*THE REQUEST:* Skip the pictures. Set down, word for word, the lines from the start of the material up to and including the line with "random.seed(7); RNG = np.random.default_rng(11)".

*DATASET CONTENT:*
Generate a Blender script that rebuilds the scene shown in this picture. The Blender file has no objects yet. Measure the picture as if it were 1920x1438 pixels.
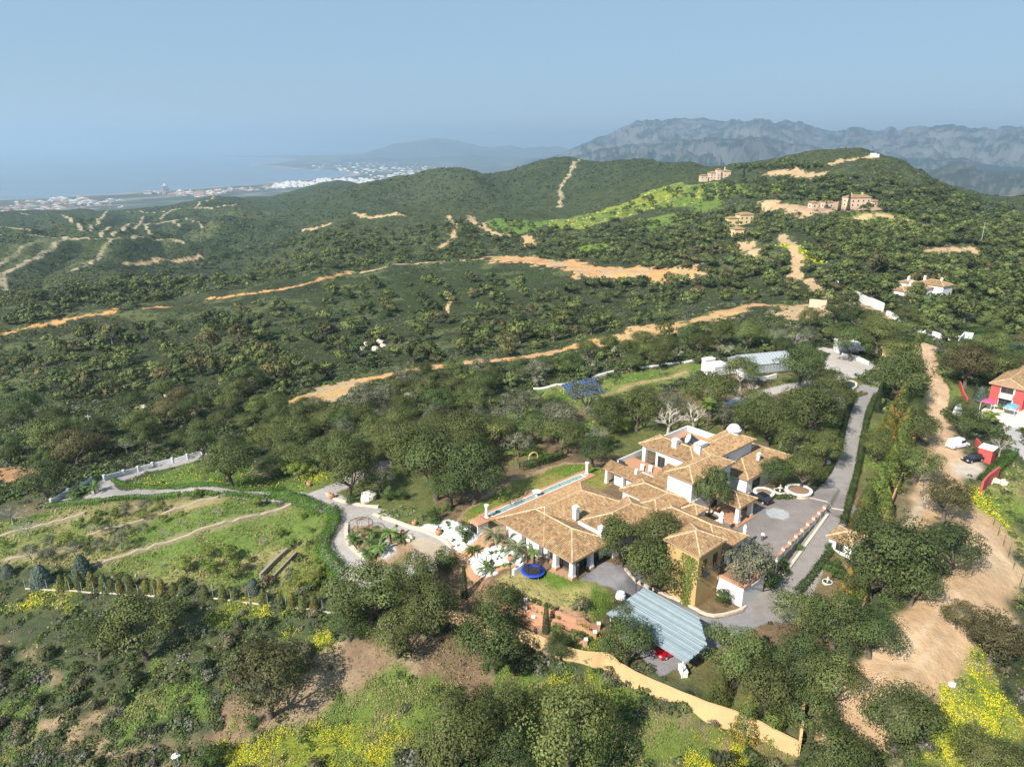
import bpy, math, random
import numpy as np
from mathutils import Vector
R = math.radians
S = bpy.context.scene
COL = S.collection
random.seed(7); RNG = np.random.default_rng(11)

# ---------------------------------------------------------------- camera, sky, sun, exposure
F = 1330.0; PITCH = math.atan((719-268)/F); CP, SP = math.cos(PITCH), math.sin(PITCH); CAMH = 60.0
cam = bpy.data.cameras.new('camera'); camo = bpy.data.objects.new('camera', cam); COL.objects.link(camo)
camo.location = (0, 0, CAMH); camo.rotation_euler = (math.pi/2-PITCH, 0, 0)
cam.sensor_width = 36.0; cam.lens = 36.0*F/1920; cam.clip_start = 1.0; cam.clip_end = 150000.0
S.camera = camo
SUN_EL = 40.0; TRAVEL = (0.66, 0.75)
W = bpy.data.worlds.new('World'); S.world = W; W.use_nodes = True
nt = W.node_tree; bg = nt.nodes['Background']
sky = nt.nodes.new('ShaderNodeTexSky'); sky.sky_type = 'NISHITA'; sky.sun_disc = False
sky.sun_elevation = R(SUN_EL); sky.sun_rotation = math.atan2(-TRAVEL[0], -TRAVEL[1])
sky.altitude = 300; sky.air_density = 1.0; sky.dust_density = 0.1; sky.ozone_density = 3.0
mixs = nt.nodes.new('ShaderNodeMix'); mixs.data_type = 'RGBA'; mixs.inputs[0].default_value = .85   # flat blue mixed over most of the sky texture to even its brightness
nt.links.new(sky.outputs[0], mixs.inputs[6]); mixs.inputs[7].default_value = (1.82, 2.76, 3.74, 1)
nt.links.new(mixs.outputs[2], bg.inputs[0]); bg.inputs[1].default_value = 0.10
sl = bpy.data.lights.new('sun', 'SUN'); sl.energy = 5.0; sl.angle = R(0.5); sl.color = (1.0, 0.94, 0.85)
so = bpy.data.objects.new('sun', sl); COL.objects.link(so)
so.rotation_euler = Vector((TRAVEL[0]*math.cos(R(SUN_EL)), TRAVEL[1]*math.cos(R(SUN_EL)), -math.sin(R(SUN_EL)))).to_track_quat('-Z', 'Y').to_euler()
S.view_settings.view_transform = 'Standard'; S.view_settings.look = 'None'
S.view_settings.exposure = 0.85; S.view_settings.gamma = 1.0
try:
    S.cycles.use_denoising = True; S.cycles.max_bounces = 6; S.cycles.volume_bounces = 1
    S.cycles.transparent_max_bounces = 8; S.cycles.diffuse_bounces = 3
except Exception: pass

# ---------------------------------------------------------------- helpers
def ray(px, py):
    u = (px-960)/F; v = (719-py)/F
    return np.array([u, CP+v*SP, -SP+v*CP])
def at(px, py, z):                       # pixel + height -> world point
    d = ray(px, py); t = (z-CAMH)/d[2]; return np.array([d[0]*t, d[1]*t, z])
def tt(px, py, t):
    d = ray(px, py); return np.array([d[0]*t, d[1]*t, CAMH+d[2]*t])
HA = R(41.5); HO = at(1200, 1000, 0)
def hw(a, b): return (HO[0]+a*math.cos(HA)+b*math.sin(HA), HO[1]+a*math.sin(HA)-b*math.cos(HA))
def hpx(x, y): x -= HO[0]; y -= HO[1]; return (x*math.cos(HA)+y*math.sin(HA), x*math.sin(HA)-y*math.cos(HA))
def _h(i, j, s):
    v = np.sin(i*127.1+j*311.7+s*74.7)*43758.5453; return v-np.floor(v)
def vnoise(x, y, s=0):
    x = np.asarray(x, float); y = np.asarray(y, float)
    i = np.floor(x); j = np.floor(y); fx = x-i; fy = y-j
    fx = fx*fx*(3-2*fx); fy = fy*fy*(3-2*fy)
    return (_h(i, j, s)*(1-fx)+_h(i+1, j, s)*fx)*(1-fy)+(_h(i, j+1, s)*(1-fx)+_h(i+1, j+1, s)*fx)*fy
def fbm(x, y, o=4, s=0):
    t = 0; a = .5; n = 0
    for k in range(o):
        t = t+a*vnoise(x*2**k, y*2**k, s+k*13); n += a; a *= .5
    return t/n
def ridged(x, y, o=5, s=0):
    t = 0; a = .5; n = 0
    for k in range(o):
        t = t+a*(1-np.abs(2*vnoise(x*2**k, y*2**k, s+k*17)-1)); n += a; a *= .52
    return t/n
def tag(o, label=None, cat=None, group=None, kind=None):
    for k, v in (('label', label), ('category', cat), ('group', group), ('kind', kind)):
        if v: o[k] = v
    return o
def empty(name, loc, label, cat, rz=0, group=None, sc=None):
    o = bpy.data.objects.new(name, None); COL.objects.link(o); o.location = loc; o.rotation_euler = (0, 0, rz)
    o.empty_display_size = .5
    if sc: o.scale = sc
    return tag(o, label, cat, group)
def npmesh(name, V, Fq, mat, col=None, smooth=False):
    """V (n,3), Fq (m,k) same-size faces"""
    V = np.ascontiguousarray(V, np.float32); Fq = np.ascontiguousarray(Fq, np.int32)
    me = bpy.data.meshes.new(name); k = Fq.shape[1]
    me.vertices.add(len(V)); me.vertices.foreach_set('co', V.ravel())
    me.loops.add(Fq.size); me.loops.foreach_set('vertex_index', Fq.ravel())
    me.polygons.add(len(Fq)); me.polygons.foreach_set('loop_start', np.arange(0, Fq.size, k, dtype=np.int32))
    if col is not None:
        at_ = me.color_attributes.new('Col', 'FLOAT_COLOR', 'POINT')
        c = np.ones((len(V), 4), np.float32); c[:, :3] = col; at_.data.foreach_set('color', c.ravel())
    me.materials.append(mat); me.update(calc_edges=True)
    me.polygons.foreach_set('use_smooth', np.full(len(Fq), smooth, dtype=bool))
    return me
def link(name, me, parent=None, loc=None, rz=0):
    o = bpy.data.objects.new(name, me); COL.objects.link(o)
    if parent: o.parent = parent
    if loc is not None: o.location = loc
    if rz: o.rotation_euler = (0, 0, rz)
    return o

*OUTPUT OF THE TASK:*
Generate a Blender script that rebuilds the scene shown in this picture. The Blender file has no objects yet. Measure the picture as if it were 1920x1438 pixels.
import bpy, math, random
import numpy as np
from mathutils import Vector
R = math.radians
S = bpy.context.scene
COL = S.collection
random.seed(7); RNG = np.random.default_rng(11)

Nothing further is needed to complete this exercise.